Problem: Copy the lines below as they are; omit the images they contain.

Material provided:

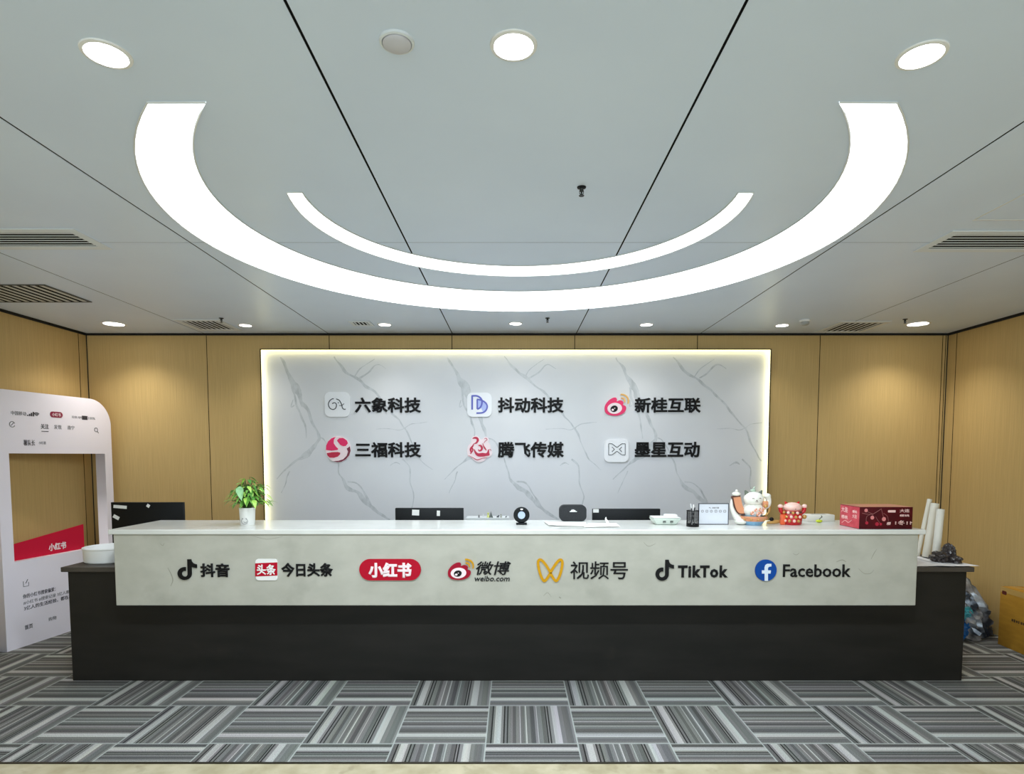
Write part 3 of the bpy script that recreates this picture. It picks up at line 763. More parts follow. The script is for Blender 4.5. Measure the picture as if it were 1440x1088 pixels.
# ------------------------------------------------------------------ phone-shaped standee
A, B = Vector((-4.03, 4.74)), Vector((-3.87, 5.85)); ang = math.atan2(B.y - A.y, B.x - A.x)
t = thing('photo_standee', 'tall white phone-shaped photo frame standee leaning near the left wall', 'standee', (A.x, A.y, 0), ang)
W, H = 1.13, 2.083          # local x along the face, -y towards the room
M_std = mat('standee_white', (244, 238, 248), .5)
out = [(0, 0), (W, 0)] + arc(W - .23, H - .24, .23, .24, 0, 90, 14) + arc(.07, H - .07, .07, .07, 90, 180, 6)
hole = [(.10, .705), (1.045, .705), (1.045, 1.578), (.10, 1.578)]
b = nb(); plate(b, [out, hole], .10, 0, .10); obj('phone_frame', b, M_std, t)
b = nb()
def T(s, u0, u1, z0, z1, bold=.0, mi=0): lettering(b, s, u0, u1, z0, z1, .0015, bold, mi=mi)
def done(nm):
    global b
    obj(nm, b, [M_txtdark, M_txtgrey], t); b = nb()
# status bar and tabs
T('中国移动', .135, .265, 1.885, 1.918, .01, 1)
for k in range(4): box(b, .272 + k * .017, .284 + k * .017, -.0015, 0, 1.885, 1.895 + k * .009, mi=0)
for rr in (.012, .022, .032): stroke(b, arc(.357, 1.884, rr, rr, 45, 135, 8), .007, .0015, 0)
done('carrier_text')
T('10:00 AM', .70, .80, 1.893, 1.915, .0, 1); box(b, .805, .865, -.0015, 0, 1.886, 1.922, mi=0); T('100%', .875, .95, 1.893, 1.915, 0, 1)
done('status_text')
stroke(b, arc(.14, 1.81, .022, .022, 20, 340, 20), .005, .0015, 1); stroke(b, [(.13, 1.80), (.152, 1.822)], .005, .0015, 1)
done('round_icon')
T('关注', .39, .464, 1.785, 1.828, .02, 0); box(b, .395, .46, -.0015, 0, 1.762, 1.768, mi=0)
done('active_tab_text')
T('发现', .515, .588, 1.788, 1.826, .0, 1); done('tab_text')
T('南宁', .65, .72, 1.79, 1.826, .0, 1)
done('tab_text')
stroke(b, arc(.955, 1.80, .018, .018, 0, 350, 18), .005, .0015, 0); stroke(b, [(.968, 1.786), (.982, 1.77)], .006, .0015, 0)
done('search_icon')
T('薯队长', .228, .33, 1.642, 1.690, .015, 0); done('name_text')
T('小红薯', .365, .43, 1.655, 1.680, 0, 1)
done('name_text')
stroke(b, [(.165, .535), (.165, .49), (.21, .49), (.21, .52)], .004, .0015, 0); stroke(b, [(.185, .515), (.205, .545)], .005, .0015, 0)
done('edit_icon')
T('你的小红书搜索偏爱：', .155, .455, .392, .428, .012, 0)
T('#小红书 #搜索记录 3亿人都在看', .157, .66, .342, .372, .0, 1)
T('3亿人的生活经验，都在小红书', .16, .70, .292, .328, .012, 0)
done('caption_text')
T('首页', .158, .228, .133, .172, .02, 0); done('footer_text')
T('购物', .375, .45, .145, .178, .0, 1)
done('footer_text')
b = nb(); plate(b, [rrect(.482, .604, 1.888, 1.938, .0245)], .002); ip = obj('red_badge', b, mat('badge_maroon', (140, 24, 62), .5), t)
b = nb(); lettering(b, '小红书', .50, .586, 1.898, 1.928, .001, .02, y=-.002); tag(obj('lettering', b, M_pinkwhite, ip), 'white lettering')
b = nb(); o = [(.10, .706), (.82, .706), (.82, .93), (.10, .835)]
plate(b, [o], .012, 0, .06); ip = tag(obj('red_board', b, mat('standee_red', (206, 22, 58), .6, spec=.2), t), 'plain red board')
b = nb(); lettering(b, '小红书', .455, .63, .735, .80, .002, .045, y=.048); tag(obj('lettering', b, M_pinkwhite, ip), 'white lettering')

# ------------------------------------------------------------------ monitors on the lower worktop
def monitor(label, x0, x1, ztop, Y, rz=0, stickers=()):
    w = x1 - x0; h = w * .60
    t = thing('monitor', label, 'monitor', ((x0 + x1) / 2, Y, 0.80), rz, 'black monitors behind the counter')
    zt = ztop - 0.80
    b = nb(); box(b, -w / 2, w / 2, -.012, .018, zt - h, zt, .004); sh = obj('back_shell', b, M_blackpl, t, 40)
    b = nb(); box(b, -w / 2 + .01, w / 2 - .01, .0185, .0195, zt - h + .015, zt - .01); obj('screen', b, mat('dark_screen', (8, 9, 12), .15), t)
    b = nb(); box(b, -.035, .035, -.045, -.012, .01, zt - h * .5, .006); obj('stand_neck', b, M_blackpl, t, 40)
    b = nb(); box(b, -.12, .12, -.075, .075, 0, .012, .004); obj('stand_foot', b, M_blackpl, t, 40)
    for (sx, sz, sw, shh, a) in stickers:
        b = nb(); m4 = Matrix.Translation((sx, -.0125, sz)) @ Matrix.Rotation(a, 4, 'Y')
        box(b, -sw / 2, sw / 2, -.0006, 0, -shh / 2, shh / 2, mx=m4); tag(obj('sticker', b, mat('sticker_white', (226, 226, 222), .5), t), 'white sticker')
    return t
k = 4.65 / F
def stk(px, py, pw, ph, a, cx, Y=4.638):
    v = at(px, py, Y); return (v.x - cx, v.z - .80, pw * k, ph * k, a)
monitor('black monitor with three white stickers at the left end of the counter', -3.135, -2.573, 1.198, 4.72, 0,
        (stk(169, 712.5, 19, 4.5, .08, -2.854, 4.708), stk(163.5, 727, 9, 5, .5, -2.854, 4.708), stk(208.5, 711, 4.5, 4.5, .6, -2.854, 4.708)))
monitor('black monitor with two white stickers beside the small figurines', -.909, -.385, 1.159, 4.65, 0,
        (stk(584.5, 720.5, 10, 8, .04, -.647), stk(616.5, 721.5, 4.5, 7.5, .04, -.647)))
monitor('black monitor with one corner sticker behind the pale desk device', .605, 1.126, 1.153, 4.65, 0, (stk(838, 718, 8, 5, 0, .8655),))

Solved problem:
Write part 3 of the bpy script that recreates this picture. It picks up at line 763. More parts follow. The script is for Blender 4.5. Measure the picture as if it were 1440x1088 pixels.
# ------------------------------------------------------------------ phone-shaped standee
A, B = Vector((-4.03, 4.74)), Vector((-3.87, 5.85)); ang = math.atan2(B.y - A.y, B.x - A.x)
t = thing('photo_standee', 'tall white phone-shaped photo frame standee leaning near the left wall', 'standee', (A.x, A.y, 0), ang)
W, H = 1.13, 2.083          # local x along the face, -y towards the room
M_std = mat('standee_white', (244, 238, 248), .5)
out = [(0, 0), (W, 0)] + arc(W - .23, H - .24, .23, .24, 0, 90, 14) + arc(.07, H - .07, .07, .07, 90, 180, 6)
hole = [(.10, .705), (1.045, .705), (1.045, 1.578), (.10, 1.578)]
b = nb(); plate(b, [out, hole], .10, 0, .10); obj('phone_frame', b, M_std, t)
b = nb()
def T(s, u0, u1, z0, z1, bold=.0, mi=0): lettering(b, s, u0, u1, z0, z1, .0015, bold, mi=mi)
def done(nm):
    global b
    obj(nm, b, [M_txtdark, M_txtgrey], t); b = nb()
# status bar and tabs
T('中国移动', .135, .265, 1.885, 1.918, .01, 1)
for k in range(4): box(b, .272 + k * .017, .284 + k * .017, -.0015, 0, 1.885, 1.895 + k * .009, mi=0)
for rr in (.012, .022, .032): stroke(b, arc(.357, 1.884, rr, rr, 45, 135, 8), .007, .0015, 0)
done('carrier_text')
T('10:00 AM', .70, .80, 1.893, 1.915, .0, 1); box(b, .805, .865, -.0015, 0, 1.886, 1.922, mi=0); T('100%', .875, .95, 1.893, 1.915, 0, 1)
done('status_text')
stroke(b, arc(.14, 1.81, .022, .022, 20, 340, 20), .005, .0015, 1); stroke(b, [(.13, 1.80), (.152, 1.822)], .005, .0015, 1)
done('round_icon')
T('关注', .39, .464, 1.785, 1.828, .02, 0); box(b, .395, .46, -.0015, 0, 1.762, 1.768, mi=0)
done('active_tab_text')
T('发现', .515, .588, 1.788, 1.826, .0, 1); done('tab_text')
T('南宁', .65, .72, 1.79, 1.826, .0, 1)
done('tab_text')
stroke(b, arc(.955, 1.80, .018, .018, 0, 350, 18), .005, .0015, 0); stroke(b, [(.968, 1.786), (.982, 1.77)], .006, .0015, 0)
done('search_icon')
T('薯队长', .228, .33, 1.642, 1.690, .015, 0); done('name_text')
T('小红薯', .365, .43, 1.655, 1.680, 0, 1)
done('name_text')
stroke(b, [(.165, .535), (.165, .49), (.21, .49), (.21, .52)], .004, .0015, 0); stroke(b, [(.185, .515), (.205, .545)], .005, .0015, 0)
done('edit_icon')
T('你的小红书搜索偏爱：', .155, .455, .392, .428, .012, 0)
T('#小红书 #搜索记录 3亿人都在看', .157, .66, .342, .372, .0, 1)
T('3亿人的生活经验，都在小红书', .16, .70, .292, .328, .012, 0)
done('caption_text')
T('首页', .158, .228, .133, .172, .02, 0); done('footer_text')
T('购物', .375, .45, .145, .178, .0, 1)
done('footer_text')
b = nb(); plate(b, [rrect(.482, .604, 1.888, 1.938, .0245)], .002); ip = obj('red_badge', b, mat('badge_maroon', (140, 24, 62), .5), t)
b = nb(); lettering(b, '小红书', .50, .586, 1.898, 1.928, .001, .02, y=-.002); tag(obj('lettering', b, M_pinkwhite, ip), 'white lettering')
b = nb(); o = [(.10, .706), (.82, .706), (.82, .93), (.10, .835)]
plate(b, [o], .012, 0, .06); ip = tag(obj('red_board', b, mat('standee_red', (206, 22, 58), .6, spec=.2), t), 'plain red board')
b = nb(); lettering(b, '小红书', .455, .63, .735, .80, .002, .045, y=.048); tag(obj('lettering', b, M_pinkwhite, ip), 'white lettering')

# ------------------------------------------------------------------ monitors on the lower worktop
def monitor(label, x0, x1, ztop, Y, rz=0, stickers=()):
    w = x1 - x0; h = w * .60
    t = thing('monitor', label, 'monitor', ((x0 + x1) / 2, Y, 0.80), rz, 'black monitors behind the counter')
    zt = ztop - 0.80
    b = nb(); box(b, -w / 2, w / 2, -.012, .018, zt - h, zt, .004); sh = obj('back_shell', b, M_blackpl, t, 40)
    b = nb(); box(b, -w / 2 + .01, w / 2 - .01, .0185, .0195, zt - h + .015, zt - .01); obj('screen', b, mat('dark_screen', (8, 9, 12), .15), t)
    b = nb(); box(b, -.035, .035, -.045, -.012, .01, zt - h * .5, .006); obj('stand_neck', b, M_blackpl, t, 40)
    b = nb(); box(b, -.12, .12, -.075, .075, 0, .012, .004); obj('stand_foot', b, M_blackpl, t, 40)
    for (sx, sz, sw, shh, a) in stickers:
        b = nb(); m4 = Matrix.Translation((sx, -.0125, sz)) @ Matrix.Rotation(a, 4, 'Y')
        box(b, -sw / 2, sw / 2, -.0006, 0, -shh / 2, shh / 2, mx=m4); tag(obj('sticker', b, mat('sticker_white', (226, 226, 222), .5), t), 'white sticker')
    return t
k = 4.65 / F
def stk(px, py, pw, ph, a, cx, Y=4.638):
    v = at(px, py, Y); return (v.x - cx, v.z - .80, pw * k, ph * k, a)
monitor('black monitor with three white stickers at the left end of the counter', -3.135, -2.573, 1.198, 4.72, 0,
        (stk(169, 712.5, 19, 4.5, .08, -2.854, 4.708), stk(163.5, 727, 9, 5, .5, -2.854, 4.708), stk(208.5, 711, 4.5, 4.5, .6, -2.854, 4.708)))
monitor('black monitor with two white stickers beside the small figurines', -.909, -.385, 1.159, 4.65, 0,
        (stk(584.5, 720.5, 10, 8, .04, -.647), stk(616.5, 721.5, 4.5, 7.5, .04, -.647)))
monitor('black monitor with one corner sticker behind the pale desk device', .605, 1.126, 1.153, 4.65, 0, (stk(838, 718, 8, 5, 0, .8655),))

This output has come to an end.